Only in Yangon: Looking for ear cleaners?

YANGON — Ear cleaners, roadside plumbers and typewriters for hire: Just a sample of the antiquated jobs found on the pavements of Yangon’s Pansodan Street, where old-world businesses still find customers.

For years, tourists have been fascinated by odd trades in Yangon, from cycle trishaws swerving through traffic to roadside clerks going clickety-clack on typewriters.

Some professions have become victims of the political and economic reforms that started in earnest in 2011.

Iced water sellers melted away as improved power supplies made fridges viable; bus conductors lost out in the revamp of the city’s transportation network; and landline phone stalls are a relic in the mobile era.

But Pansodan, the beating heart of Myanmar’s biggest city, remains home to obscure professions and evokes nostalgia among those who have plied their trade for decades along the potholed pavements below aging colonial architecture.

Built by the British and once called Phayre Street, the downtown artery runs south from the train station to the river, where traders arrive by morning ferry.
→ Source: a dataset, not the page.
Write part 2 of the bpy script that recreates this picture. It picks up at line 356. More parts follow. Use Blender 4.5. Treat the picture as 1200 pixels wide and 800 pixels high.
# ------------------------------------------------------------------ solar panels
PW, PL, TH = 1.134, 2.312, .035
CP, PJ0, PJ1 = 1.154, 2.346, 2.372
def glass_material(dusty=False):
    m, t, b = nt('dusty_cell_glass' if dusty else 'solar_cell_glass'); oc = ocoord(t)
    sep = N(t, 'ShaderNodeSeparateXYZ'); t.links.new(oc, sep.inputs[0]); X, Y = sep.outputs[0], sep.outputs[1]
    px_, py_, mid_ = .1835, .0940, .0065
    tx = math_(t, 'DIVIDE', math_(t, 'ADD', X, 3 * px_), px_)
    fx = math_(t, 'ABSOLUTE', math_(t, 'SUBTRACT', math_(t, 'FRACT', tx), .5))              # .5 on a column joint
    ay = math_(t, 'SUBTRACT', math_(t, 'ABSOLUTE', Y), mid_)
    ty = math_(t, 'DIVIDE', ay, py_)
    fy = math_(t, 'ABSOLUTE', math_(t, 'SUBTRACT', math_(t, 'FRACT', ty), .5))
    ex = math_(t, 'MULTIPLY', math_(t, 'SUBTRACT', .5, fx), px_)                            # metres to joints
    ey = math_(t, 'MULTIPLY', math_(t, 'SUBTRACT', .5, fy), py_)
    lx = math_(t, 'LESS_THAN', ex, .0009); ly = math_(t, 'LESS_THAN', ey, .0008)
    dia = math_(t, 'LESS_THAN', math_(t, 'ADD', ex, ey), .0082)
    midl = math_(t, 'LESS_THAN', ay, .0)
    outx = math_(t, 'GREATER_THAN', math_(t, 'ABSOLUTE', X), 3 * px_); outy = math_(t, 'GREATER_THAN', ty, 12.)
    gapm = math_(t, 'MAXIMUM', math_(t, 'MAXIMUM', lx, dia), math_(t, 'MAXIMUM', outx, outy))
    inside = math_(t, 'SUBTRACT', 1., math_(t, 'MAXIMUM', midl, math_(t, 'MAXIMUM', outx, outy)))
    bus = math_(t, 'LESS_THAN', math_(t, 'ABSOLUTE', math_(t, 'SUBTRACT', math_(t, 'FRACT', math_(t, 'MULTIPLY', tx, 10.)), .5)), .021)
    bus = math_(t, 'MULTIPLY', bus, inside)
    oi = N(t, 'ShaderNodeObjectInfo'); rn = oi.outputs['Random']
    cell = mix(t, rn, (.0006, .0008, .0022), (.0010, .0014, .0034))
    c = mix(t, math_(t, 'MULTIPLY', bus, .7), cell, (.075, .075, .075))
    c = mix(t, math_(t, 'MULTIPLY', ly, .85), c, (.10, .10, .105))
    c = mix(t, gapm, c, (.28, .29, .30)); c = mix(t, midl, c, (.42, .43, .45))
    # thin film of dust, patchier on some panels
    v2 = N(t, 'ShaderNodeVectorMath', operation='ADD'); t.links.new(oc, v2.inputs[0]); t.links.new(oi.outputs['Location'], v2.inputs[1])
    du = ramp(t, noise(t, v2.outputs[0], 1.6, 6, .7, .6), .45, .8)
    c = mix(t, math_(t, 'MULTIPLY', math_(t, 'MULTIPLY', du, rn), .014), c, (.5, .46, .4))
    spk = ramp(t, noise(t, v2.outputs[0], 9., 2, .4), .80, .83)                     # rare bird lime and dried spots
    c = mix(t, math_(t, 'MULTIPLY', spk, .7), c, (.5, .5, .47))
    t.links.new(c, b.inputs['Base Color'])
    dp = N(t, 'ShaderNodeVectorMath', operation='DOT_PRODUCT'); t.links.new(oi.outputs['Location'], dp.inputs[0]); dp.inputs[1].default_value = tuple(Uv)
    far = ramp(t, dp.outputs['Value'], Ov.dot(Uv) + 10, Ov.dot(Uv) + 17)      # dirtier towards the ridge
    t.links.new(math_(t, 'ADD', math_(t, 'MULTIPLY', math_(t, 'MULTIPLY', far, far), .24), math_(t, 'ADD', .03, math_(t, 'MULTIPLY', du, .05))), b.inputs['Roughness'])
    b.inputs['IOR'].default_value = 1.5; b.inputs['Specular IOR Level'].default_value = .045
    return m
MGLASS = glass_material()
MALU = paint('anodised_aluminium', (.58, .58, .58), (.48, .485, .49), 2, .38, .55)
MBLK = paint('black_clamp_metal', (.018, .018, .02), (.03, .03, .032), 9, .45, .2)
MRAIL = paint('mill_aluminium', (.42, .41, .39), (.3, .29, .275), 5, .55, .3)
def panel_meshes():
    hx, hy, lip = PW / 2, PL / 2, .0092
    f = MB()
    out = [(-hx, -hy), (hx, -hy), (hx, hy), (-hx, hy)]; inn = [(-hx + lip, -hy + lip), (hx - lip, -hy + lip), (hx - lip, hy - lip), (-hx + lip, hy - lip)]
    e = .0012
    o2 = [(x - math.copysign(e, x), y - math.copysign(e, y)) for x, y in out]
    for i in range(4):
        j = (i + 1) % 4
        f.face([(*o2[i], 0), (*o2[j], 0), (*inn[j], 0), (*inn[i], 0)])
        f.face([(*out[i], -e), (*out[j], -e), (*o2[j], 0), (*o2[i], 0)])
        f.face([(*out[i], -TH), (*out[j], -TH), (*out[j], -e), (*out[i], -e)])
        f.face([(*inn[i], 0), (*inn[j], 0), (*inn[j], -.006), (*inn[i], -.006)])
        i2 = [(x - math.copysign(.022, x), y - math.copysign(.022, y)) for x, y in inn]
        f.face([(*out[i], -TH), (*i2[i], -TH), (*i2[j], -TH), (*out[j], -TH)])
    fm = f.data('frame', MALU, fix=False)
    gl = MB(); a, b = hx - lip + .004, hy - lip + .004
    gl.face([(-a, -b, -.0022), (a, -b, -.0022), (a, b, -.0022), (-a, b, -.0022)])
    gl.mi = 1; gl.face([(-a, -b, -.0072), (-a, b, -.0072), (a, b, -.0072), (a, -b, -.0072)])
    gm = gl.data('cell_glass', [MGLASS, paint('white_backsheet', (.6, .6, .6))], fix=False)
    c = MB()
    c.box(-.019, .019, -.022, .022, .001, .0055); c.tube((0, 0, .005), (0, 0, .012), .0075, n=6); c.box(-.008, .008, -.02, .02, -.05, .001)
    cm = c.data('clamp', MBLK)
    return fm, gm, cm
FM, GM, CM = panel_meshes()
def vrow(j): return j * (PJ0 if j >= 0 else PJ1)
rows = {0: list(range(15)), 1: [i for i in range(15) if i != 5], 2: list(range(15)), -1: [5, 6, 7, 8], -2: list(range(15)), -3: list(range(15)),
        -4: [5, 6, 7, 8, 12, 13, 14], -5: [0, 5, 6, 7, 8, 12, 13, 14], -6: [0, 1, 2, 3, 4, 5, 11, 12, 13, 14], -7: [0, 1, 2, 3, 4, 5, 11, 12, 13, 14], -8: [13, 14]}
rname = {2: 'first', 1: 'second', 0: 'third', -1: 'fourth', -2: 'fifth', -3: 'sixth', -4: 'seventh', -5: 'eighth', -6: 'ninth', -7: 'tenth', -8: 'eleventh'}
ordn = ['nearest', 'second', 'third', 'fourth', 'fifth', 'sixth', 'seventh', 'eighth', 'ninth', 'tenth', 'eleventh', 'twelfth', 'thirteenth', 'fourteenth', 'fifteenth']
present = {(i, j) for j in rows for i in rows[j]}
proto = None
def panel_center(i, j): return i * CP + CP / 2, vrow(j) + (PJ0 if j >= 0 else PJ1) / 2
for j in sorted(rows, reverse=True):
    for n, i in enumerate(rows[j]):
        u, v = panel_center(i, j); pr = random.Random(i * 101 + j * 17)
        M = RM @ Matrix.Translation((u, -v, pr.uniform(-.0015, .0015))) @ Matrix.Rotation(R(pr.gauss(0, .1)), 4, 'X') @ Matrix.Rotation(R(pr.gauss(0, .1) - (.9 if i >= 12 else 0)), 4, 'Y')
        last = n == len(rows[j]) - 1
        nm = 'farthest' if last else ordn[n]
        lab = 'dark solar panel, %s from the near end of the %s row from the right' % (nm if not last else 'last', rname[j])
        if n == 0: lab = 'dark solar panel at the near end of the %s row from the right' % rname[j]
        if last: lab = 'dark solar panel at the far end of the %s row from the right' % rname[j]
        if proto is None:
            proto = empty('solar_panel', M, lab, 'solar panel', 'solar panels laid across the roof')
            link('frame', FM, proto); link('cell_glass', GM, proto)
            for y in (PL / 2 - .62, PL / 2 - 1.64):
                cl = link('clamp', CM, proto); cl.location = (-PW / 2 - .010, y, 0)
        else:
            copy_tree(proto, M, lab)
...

Sitting among plungers, pipes and a spare toilet lid serving as an advertisement for his services, Min Aung is a veteran of Yangon’s small army of streetside plumbers who still find work in the rapidly modernizing commercial capital.

“As long as there are toilets, there is work for us,” the 58-year-old said, puffing a cheroot as morning traffic whooshes by.

Close by is Khin Ohn Myint, 47, who provides quick manicures, fixes ingrown toenails and syringes ears to remove wax buildup.

“I didn’t have money to invest in other businesses, so I did this for a living,” she says, smiling.

Earning around $10 a day, she has put her children through university so they can pursue other careers.

She says she enjoys helping relieve people’s suffering and has even had to remove the occasional cockroach from a customer’s ear.

“Pansodan is a historic street for us,” she says as she digs out a piece of dirt from under a customer’s toenail.

The street is also famous for its pavement booksellers whose offerings include everything from 19th-century literary classics to tomes on Myanmar’s real estate laws and taboo subjects like the Rohingya crisis.